Tuesday, July 12, 2011


Each week I prepare teams to go to Haiti. I help them understand what to expect, how to dress, the snacks to pack, and the lens with which they need to view the culture. Now, most of those things seem small, but in fact they are very difficult to do. No matter how I prepare teams, they are always surprised once they arrive. And usually somewhat discouraged.

This past week we sent three teams from a local Atlanta church to work in the community of Bohoc. Bohoc is really the first community that The 410 Bridge started in in Haiti (other than a brief stint in Port au Prince right after the earthquake). It has a Leadership Council that is responsible for prioritizing the needs of the community, and working with our teams to ensure that they are helping and not hurting the local businesses, churches, orphanages, schools, etc.

Despite my best efforts, and our Haitian staff's best efforts...things fall through. Connections don't get made, tires go flat in the middle of a 6 hour drive, a van will get stuck in mud, or a guest house will forget that they agreed to host a team of 32. That. stuff. just. happens. And what I have a hard time doing on my end is preparing a team and a leader for that stuff to happen. It is normal. And it is not because we didn't plan enough. Haitians are so focused on surviving today, that a lot of the time they don't know how to plan for the future. They do the best they can, but we want to do anything but force our American type-A mindsets on them. We want them to be empowered and to lead us in how to better serve Haiti. And sometimes thats not as comforting as we want it to be.

We get complaints all the time that the roads are bad, the food didn't quite accommodate all the needs of the team, there was a flat tire, or there weren't enough tools for the team. We love the feedback and work diligently to keep those things from happening for each team. But recently I've been changing how I prepare teams. And the way I've done that has been to re-frame how they view these "hiccups." If they are looking for things to go wrong, they will almost always find them. But if they are looking for opportunities to be used or to be challenged, they will be excited and blessed and continually encouraged that God is at work.

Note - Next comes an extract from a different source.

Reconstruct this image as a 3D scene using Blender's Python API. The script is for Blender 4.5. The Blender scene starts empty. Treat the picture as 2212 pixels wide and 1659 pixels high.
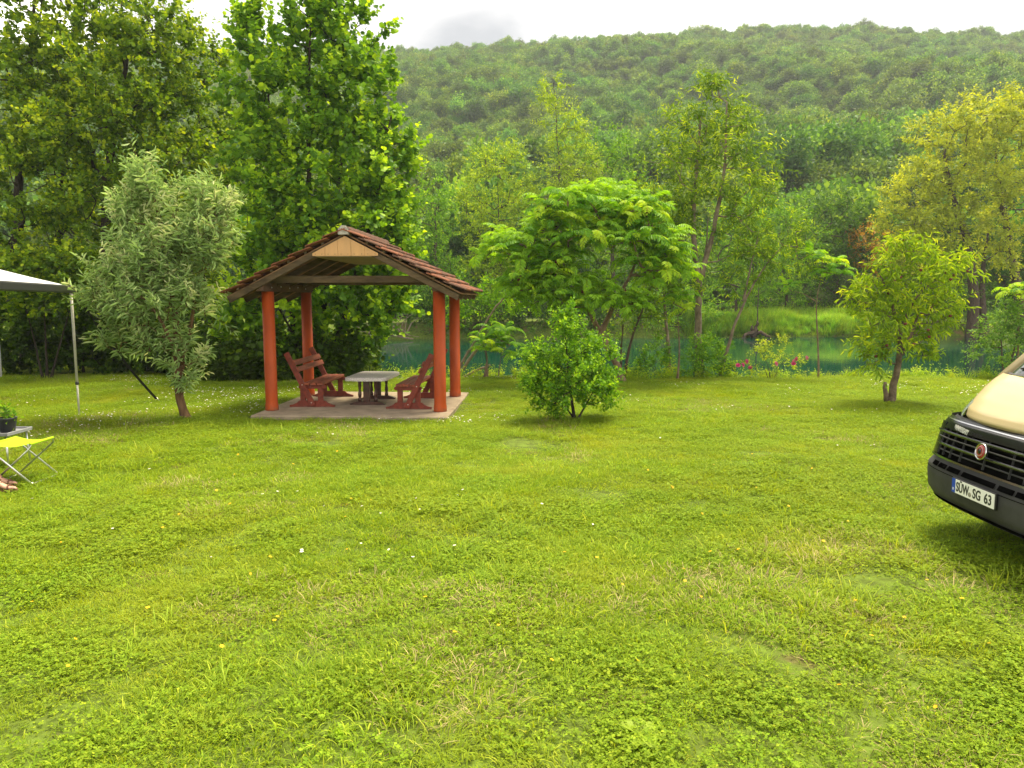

This is the blog from the teams that are currently in Haiti, and it is cool to see them take advantage of each of the times that appear "unplanned" or problematic. Because in reality, we have no idea how God will want to use us, or where our most significant conversations or relationships will come. With these three teams, I've worked really hard to help them see opportunities rather than opposition. Because God is big and strategic, and is not sending hundreds of people to Haiti without really cool plans in store for them. But we have to be open and looking for those things, otherwise we'll miss them.